The investigation should be concluded within six months, and affected parties have been asked to submit written comments on the issues to the Ministry within 20 days of Friday’s announcement.

Despite the seeming escalation in trade tensions, President Donald Trump’s planned visit to Beijing to meet with Chinese President Xi Jinping is still in the works.

While the sitdown was originally planned for late March or early April, Trump delayed the meeting due to the war in Iran. A tentative visit for May 14-15 has been floated by news outlets, and while China Foreign Ministry Spokesperson Lin Jian has thus far declined to confirm the dates, he said “China and the U.S. remain in communication on President Trump’s visit to China.”

The U.S. and China are far from the only economies affected by shifting trade dynamics and mounting pressures on international relations.  
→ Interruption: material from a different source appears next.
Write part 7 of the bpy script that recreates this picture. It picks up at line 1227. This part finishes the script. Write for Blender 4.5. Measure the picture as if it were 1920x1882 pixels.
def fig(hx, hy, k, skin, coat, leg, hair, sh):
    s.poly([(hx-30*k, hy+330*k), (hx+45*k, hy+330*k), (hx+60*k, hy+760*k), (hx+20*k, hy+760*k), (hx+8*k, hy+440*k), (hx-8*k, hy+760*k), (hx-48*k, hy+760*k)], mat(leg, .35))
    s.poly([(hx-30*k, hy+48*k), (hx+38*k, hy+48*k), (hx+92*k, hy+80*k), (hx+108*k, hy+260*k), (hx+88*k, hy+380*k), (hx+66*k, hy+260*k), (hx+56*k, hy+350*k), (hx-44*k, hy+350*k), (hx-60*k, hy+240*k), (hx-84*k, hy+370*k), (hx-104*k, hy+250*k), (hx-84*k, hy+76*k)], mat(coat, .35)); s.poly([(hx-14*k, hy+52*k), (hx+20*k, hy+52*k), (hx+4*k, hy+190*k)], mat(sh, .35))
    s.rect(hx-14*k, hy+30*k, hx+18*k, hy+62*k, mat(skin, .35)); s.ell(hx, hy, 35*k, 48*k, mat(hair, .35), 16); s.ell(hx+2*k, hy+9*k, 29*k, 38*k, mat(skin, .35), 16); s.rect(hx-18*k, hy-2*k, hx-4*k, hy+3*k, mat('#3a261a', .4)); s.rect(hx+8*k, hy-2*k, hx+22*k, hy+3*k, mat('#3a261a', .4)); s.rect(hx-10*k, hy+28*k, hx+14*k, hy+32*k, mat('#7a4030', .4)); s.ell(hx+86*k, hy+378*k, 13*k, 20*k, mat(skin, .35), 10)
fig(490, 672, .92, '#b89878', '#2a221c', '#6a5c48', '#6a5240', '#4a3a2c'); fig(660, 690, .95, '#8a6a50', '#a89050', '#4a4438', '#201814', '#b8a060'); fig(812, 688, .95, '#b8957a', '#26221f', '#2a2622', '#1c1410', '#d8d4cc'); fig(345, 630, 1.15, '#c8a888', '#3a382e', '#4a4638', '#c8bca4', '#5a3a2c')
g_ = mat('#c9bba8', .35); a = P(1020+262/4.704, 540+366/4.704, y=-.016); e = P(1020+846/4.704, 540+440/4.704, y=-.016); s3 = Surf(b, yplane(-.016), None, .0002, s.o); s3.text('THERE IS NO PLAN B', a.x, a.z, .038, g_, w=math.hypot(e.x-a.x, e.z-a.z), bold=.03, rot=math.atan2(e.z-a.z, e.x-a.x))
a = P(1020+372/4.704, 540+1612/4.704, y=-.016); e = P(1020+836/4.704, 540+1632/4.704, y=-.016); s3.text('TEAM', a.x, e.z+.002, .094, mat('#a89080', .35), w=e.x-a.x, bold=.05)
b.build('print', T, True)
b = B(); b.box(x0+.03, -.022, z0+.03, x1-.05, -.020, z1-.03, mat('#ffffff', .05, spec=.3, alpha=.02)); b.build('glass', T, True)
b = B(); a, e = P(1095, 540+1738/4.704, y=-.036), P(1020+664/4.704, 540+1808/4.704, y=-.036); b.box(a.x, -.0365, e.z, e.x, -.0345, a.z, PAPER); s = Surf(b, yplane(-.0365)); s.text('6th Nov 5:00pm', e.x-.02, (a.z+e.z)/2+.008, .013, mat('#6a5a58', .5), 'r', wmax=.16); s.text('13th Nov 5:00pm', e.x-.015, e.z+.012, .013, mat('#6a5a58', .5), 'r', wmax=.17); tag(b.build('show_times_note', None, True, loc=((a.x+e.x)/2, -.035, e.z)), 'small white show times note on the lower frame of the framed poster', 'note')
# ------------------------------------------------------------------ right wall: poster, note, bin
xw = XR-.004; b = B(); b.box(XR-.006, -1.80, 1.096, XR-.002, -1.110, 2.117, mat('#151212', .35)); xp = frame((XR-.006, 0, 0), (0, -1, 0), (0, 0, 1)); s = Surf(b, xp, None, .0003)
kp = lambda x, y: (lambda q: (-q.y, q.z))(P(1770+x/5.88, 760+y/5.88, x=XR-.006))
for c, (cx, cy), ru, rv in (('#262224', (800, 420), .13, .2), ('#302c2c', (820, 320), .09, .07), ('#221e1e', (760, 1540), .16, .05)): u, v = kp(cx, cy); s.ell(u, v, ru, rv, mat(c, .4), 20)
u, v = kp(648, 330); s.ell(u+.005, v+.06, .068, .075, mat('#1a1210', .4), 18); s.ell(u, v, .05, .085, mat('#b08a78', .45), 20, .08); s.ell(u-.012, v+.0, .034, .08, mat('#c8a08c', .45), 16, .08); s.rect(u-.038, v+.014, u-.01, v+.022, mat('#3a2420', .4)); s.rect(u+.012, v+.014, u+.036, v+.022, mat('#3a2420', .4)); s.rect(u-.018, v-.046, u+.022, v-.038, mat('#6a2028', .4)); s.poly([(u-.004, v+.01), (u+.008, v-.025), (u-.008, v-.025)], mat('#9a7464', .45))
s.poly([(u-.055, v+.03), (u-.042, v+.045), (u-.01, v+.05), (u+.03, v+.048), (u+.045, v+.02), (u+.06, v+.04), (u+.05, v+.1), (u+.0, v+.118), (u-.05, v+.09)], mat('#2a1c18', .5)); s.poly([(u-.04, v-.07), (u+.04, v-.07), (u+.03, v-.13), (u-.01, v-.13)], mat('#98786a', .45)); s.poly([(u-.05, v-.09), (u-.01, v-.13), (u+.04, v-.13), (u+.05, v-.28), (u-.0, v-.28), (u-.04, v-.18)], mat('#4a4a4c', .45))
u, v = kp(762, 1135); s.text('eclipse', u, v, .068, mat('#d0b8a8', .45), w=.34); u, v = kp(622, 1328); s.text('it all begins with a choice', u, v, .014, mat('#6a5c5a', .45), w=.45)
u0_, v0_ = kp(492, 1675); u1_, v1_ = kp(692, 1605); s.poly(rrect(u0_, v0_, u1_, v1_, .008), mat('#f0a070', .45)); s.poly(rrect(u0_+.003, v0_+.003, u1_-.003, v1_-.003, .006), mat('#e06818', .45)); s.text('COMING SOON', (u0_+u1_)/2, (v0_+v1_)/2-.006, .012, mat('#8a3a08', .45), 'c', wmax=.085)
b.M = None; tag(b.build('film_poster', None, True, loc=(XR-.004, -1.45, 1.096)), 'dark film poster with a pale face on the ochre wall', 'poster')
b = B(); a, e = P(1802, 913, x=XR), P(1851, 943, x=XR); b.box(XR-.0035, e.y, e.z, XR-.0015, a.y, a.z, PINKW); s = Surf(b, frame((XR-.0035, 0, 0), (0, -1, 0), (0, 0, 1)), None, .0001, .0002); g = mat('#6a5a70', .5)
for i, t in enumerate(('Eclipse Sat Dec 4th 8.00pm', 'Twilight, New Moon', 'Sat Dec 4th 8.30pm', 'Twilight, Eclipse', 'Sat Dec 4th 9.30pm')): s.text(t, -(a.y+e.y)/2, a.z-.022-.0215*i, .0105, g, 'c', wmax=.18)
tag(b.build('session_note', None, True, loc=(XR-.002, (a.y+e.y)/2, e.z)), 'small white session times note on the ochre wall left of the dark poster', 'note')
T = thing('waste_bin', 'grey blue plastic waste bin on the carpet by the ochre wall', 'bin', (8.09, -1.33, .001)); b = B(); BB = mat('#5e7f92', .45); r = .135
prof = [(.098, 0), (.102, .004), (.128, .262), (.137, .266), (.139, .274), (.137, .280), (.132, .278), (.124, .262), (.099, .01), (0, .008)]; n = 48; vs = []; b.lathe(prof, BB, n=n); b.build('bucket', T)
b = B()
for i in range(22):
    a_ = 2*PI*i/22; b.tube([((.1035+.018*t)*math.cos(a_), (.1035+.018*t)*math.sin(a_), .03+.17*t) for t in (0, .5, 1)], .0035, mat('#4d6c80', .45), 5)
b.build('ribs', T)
At the World Trade Organization’s 14th Ministerial Conference in Cameroon last week, Director-General Ngozi Okonjo-Iweala said “the world order and multilateral system we used to know has irrevocably changed,” and “we will not get it back.”

“We cannot deny the scale of the problems confronting the world today,” she added. “It is no secret that the world trading system is experiencing the worst disruptions in the past 80 years.”

As a result, WTO economists predicted 1.9 percent growth in global goods trade this year as previously postponed tariffs kick in and geopolitics, energy prices and policy uncertainty continue to roil the supply chain. Should heightened oil prices persist as a result of the war in Iran and the constricted flow through the Strait of Hormuz, that forecast could fall even lower to 1.4 percent.